Berdoa adalah salah satu perintah Allah dan Rasul-Nya. Melakukan doa bagi setiap muslim merupakan kebutuhan yang tidak dapat terlepas dalam kehidupan sehari-hari. Dalam salah satu hadisnya Rasulullah telah bersabda bahwa berdoa itu adalah otak segala ibadah. Sementara Imam Nawawi al Bantani dalam salah satu kitabnya menyatakan:
“Meninggalkan berdoa adalah maksiat kepada Allah”.
Bagaimana pun, karena berdoa adalah salah satu dari perintah Allah dan Rasul-Nya, maka pasti didapatkan beberapa tata cara berdoa yang mengaturnya agar menjadi baik, rapi, membawa kepada khusyu, dan yang terpenting adalah diterima oleh Allah.
Di antara tata cara berdoa adalah bersikap ikhlas, bersuci terlebih dahulu, merendahkan diri kepada Allah, duduk dengan perasaan hina di hadapan Allah, menggunakan suara yang lembut dan tidak menjerit-jerit, berharap penuh agar doa diterima, dan yakin bahwa doa itu akan diterima Allah, sesuai dengan janji Allah;
“Dan berdoalah kepada-Ku niscaya Aku akan memustajabkannya untukmu”
Berdoa Dengan Mengangkat Tangan
Berdoa dengan mengangkat tangan apakah lebih afdhal atau hanya sekedar baik?

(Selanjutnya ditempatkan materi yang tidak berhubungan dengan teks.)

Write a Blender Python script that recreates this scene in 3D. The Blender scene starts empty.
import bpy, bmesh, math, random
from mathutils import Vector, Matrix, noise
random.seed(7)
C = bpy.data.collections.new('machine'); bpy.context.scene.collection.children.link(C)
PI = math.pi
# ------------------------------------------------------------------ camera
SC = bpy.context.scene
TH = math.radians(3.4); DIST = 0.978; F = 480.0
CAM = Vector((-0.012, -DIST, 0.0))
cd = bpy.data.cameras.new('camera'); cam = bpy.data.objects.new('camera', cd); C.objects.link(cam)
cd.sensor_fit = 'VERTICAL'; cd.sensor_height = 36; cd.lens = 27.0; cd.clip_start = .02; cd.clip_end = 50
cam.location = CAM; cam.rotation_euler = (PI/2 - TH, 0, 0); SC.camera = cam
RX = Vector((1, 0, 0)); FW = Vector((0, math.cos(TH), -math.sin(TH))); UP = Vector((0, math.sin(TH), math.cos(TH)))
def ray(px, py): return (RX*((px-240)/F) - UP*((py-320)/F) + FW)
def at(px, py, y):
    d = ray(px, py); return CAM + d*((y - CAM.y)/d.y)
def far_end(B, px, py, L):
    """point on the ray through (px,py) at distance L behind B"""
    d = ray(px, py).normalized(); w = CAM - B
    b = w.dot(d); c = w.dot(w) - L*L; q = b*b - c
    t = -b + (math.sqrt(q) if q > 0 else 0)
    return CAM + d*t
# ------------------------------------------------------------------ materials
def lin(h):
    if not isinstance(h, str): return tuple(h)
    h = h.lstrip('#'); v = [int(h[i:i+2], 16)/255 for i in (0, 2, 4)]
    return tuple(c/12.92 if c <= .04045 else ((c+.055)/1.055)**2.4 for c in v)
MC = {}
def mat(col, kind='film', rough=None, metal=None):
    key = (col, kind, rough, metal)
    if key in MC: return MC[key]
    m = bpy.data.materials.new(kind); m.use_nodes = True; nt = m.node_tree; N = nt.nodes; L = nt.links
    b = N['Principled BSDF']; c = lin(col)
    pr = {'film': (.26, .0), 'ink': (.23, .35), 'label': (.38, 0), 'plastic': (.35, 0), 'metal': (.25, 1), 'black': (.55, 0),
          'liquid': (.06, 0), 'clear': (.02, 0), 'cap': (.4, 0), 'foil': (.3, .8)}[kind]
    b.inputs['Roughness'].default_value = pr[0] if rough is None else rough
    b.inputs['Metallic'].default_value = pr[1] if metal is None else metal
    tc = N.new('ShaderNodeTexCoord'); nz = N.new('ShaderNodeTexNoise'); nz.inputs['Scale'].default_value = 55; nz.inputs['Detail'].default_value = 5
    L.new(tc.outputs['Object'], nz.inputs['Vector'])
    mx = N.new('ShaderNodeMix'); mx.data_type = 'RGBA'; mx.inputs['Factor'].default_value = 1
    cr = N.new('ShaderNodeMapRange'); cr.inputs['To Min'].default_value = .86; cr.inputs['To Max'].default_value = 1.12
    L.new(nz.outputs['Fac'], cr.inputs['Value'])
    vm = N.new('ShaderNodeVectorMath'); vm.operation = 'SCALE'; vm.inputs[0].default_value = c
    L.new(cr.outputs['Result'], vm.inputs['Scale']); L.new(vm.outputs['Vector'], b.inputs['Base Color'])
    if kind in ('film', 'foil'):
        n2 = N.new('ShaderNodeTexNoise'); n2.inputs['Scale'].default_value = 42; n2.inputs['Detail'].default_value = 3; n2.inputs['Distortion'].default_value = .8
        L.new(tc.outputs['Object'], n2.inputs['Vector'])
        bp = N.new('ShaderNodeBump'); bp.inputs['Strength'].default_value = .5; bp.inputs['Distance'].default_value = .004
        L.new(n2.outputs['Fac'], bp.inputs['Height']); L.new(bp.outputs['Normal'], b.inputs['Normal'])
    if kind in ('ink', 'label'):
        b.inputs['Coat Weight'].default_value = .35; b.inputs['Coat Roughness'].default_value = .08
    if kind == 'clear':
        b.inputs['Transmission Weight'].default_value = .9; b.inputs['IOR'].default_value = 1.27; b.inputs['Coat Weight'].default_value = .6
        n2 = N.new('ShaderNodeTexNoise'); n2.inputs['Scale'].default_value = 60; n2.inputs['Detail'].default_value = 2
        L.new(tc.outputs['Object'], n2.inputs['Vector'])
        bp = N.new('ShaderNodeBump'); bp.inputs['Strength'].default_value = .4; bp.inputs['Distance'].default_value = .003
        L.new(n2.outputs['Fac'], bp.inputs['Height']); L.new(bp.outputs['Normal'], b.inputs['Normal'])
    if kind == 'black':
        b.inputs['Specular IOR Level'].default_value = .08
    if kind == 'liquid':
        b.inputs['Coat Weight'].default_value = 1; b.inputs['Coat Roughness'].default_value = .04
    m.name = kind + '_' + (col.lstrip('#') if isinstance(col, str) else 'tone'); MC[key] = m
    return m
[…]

Hal ini adalah menjadi masalah khilafiyah selama ribuan tahun yakni sejak zaman tabi’in, generasi yang bertemu dengan para sahabat nabi, sampai dengan saat sekarang ini. Hanya saja perlu dicatat dengan huruf besar bahwa perbedaan pendapat antara para ulama dalam hal ini hanya meliputi masalah afdhal atau tidaknya dalam mengangkat tangan ketika berdoa itu, bukan tentang bid’ah atau sunnahkah mengangkat tangan dalam berdoa itu. Persoalan ini perlu kami jelaskan agar tidak menjadi benang kusut di tengah-tengah umat, terutama kalangan awam yang kadang-kadang menjadi bingung dan ragu akibat kerasnya terpaan angin saling cela mencela antar pendapat yang berbeda selama ini.
Sebagian ulama dari kalangan tabi’in seperti: Sa’id al Musayyab, Sa’id bin Jubair, Syuraih, Atha’ dan Thawus, mereka tidak menyukai berdoa dengan mengangkat tangan. Mereka ini lebih memilih mengisyaratkan dengan jari telunjuk keatas saat berdoa kepada Allah untuk suatu keperluan tertentu. Dalam pandangan mereka mengisyaratkan jari telunjuk saat berdoa itu terlihat lebih ikhlas.
Adapun yang memperbolehkan berdoa dengan mengangkat tangan adalah jama’ah dari kalangan sahabat nabi dan tabi’in pula. Pendapat yang memperbolehkan mengangkat tangan dalam berdoa tentu saja berdasarkan pada hadis-hadis nabi juga. Dan pendapat ini sangat terkenal di negeri Nusantara, serta negeri-negeri lain khususnya yang menganut mazhab Imam Syafi’i, Imam Hambali, dan Imam Maliki Rahimahumullah.Demikian menurut sebahagian tabi’in ini.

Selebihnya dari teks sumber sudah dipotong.